Commodities Lead Major Asset Classes So Far in 2026

Published 01/26/2026, 08:36 AM

Prices for raw materials have rocketed higher so far this year, outperforming the rest of the major asset classes by a wide margin through Friday’s close (Jan. 23), based on a set of ETFs. Foreign stocks are currently strong, but they remain distant second‑place winners.

The Wisdom Tree Commodity Index Fund (NYSE:GCC) has surged 10.7% year to date. GCC maintains a relatively diversified portfolio and so it’s not overly dependent on oil and energy, in contrast with some of its competitors. As a result, GCC’s bull run of late highlights that commodities overall are posting strong gains.

Major Asset Classes Performance

In second place this year: foreign equities, led by stocks in emerging markets (VWO) via a 5.6% return. In close pursuit: shares in developed markets ex-US (VEA), which are up 5.3%.

All the major asset classes are posting gains this year, albeit delivering a wide spectrum of results. A broad measure of the US investment-grade bond market, including Treasuries, is the weakest performer in 2026, rising a thin 0.2%, based on the Vanguard Total Bond Market ETF (BND).
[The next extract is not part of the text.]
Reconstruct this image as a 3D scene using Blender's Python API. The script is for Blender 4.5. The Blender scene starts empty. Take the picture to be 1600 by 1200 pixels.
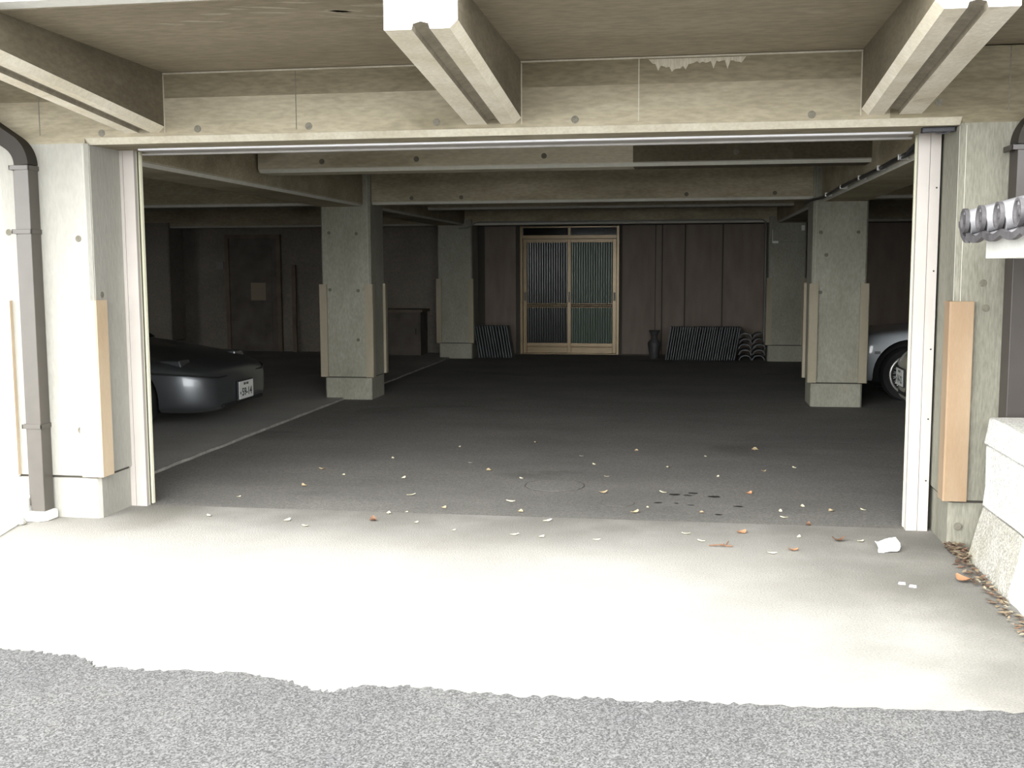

US stocks are a middling performer year to date, rising 1.6% via Vanguard Total US Stock Market ETF (NYSE:VTI).

Within the commodities space, precious metals are especially hot. The SPDR Gold Shares (NYSE:GLD) have soared 15.6% in 2026 through Friday’s close. Early trading today (Jan. 26) point to a further rally this week as the price of the metal trades well above $5,000 an ounce for the first time. Silver (SLV) is even hotter, skyrocketing more than 44% so far in 2026.GLD-Daily Chart

“The rise in precious metals prices is breathtaking and profoundly scary,” wrote Robin Brooks, a senior fellow at the Brookings Institution on Sunday. The rally is “part of something much bigger,” he advised. “We’re at the start of a global debt crisis, with markets increasingly fearful governments will attempt to inflate away out-of-control debt.”

CNBC, citing a Goldman Sachs report, notes: the demand base for gold has broadened and Western ETF holdings have climbed by about 500 tons since the start of 2025.

A key factor in gold’s rally: a weak US dollar. The two assets tend to move inversely with one another. The US Dollar Index fell 1.2% this year through Friday’s close, and has declined nearly 10% over the past year.

Morningstar.com warns against chasing gold after such a strong run, but some analysts still expect higher prices in the near term.

“I think [gold] could well have some further upside,” said Steve Miller, an investment strategy adviser at GSFM, an Australia-based asset manager. “But just as good is it might insulate you from turmoil in other asset classes.”